3.1 Il motivo è – per come formulato – inammissibile.

Si richiede alla Corte di legittimità una rivalutazione di merito sul giudizio di credibilità del racconto, profilo sul quale la Corte di merito ha argomentato in modo adeguato e scevro da criticità argomentative, prospettando valutazioni contenutistiche che esulano dal giudizio demandato alla Corte di Cassazione.

4. Con il quarto mezzo il ricorrente denuncia, ai sensi dell’art. 360 c.p.c., comma 1, n. 4, vizio di motivazione apparente e comunque, ai sensi dell’art. 360 c.p.c., comma 1, n. 3, vizio di violazione del D.Lgs. n. 286 del 1998, art. 5, comma 6 e del D.Lgs. n. 25 del 2008, art. 8, comma 3, in relazione al diniego dell’invocata protezione umanitaria.

4.1 Il motivo inciampa sul medesimo profilo di inammissibilità già esaminato in riferimento al motivo che precede, e cioè sulla irricevibilità nel giudizio di cassazione di doglianze articolate in fatto e volte a sollecitare questa Corte ad una rivalutazione dei presupposti fattuali di applicazione delle norme sopra invocate, e ciò con particolare riferimento al profilo della condizione di soggettiva vulnerabilità e di integrazione sociale del richiedente.

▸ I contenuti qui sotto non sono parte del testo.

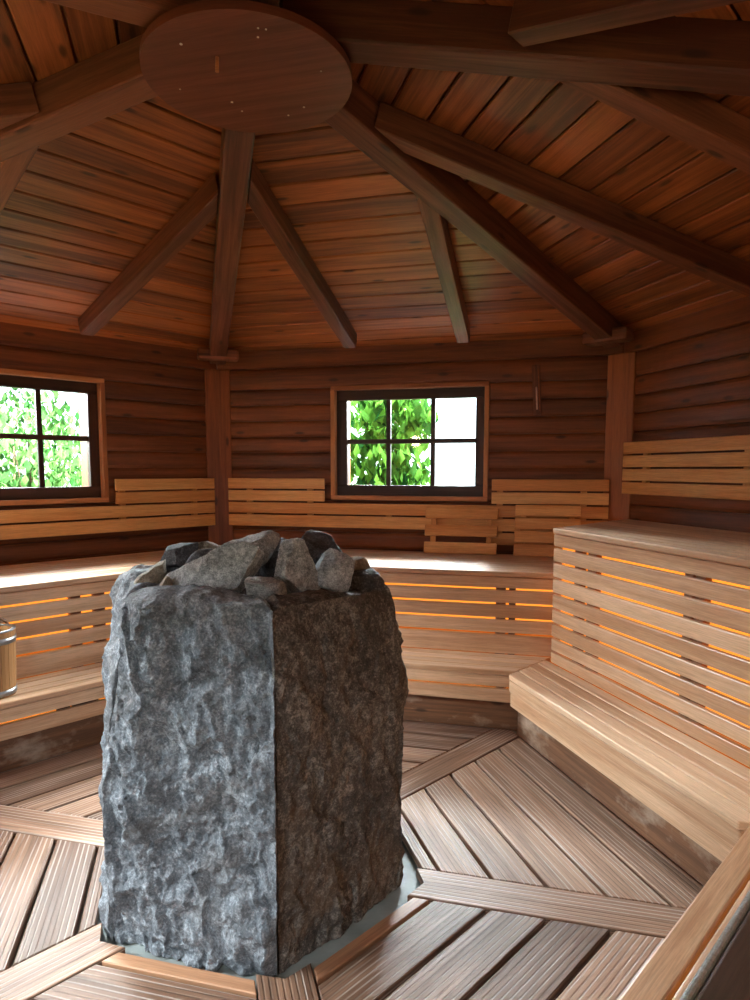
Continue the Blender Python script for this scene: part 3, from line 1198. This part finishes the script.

Nessuna statuizione è dovuta per le spese del giudizio di legittimità, stante la mancata difesa dell’amministrazione intimata.

Per quanto dovuto a titolo di doppio contributo, si ritiene di aderire all’orientamento già espresso da questa Corte con la sentenza n. 9660-2019.

PQM

dichiara inammissibile il ricorso.

Ai sensi del D.P.R. n. 115 del 2002, art. 13, comma 1 quater, inserito dalla L. n. 228 del 2012, art. 1, comma 17, dà atto della sussistenza dei presupposti per il versamento, da parte del ricorrente, dell’ulteriore importo a titolo di contributo unificato pari a quello, se dovuto, per il ricorso principale, a norma dello stesso art. 13, comma 1-bis.

Così deciso in Roma, il 16 aprile 2021.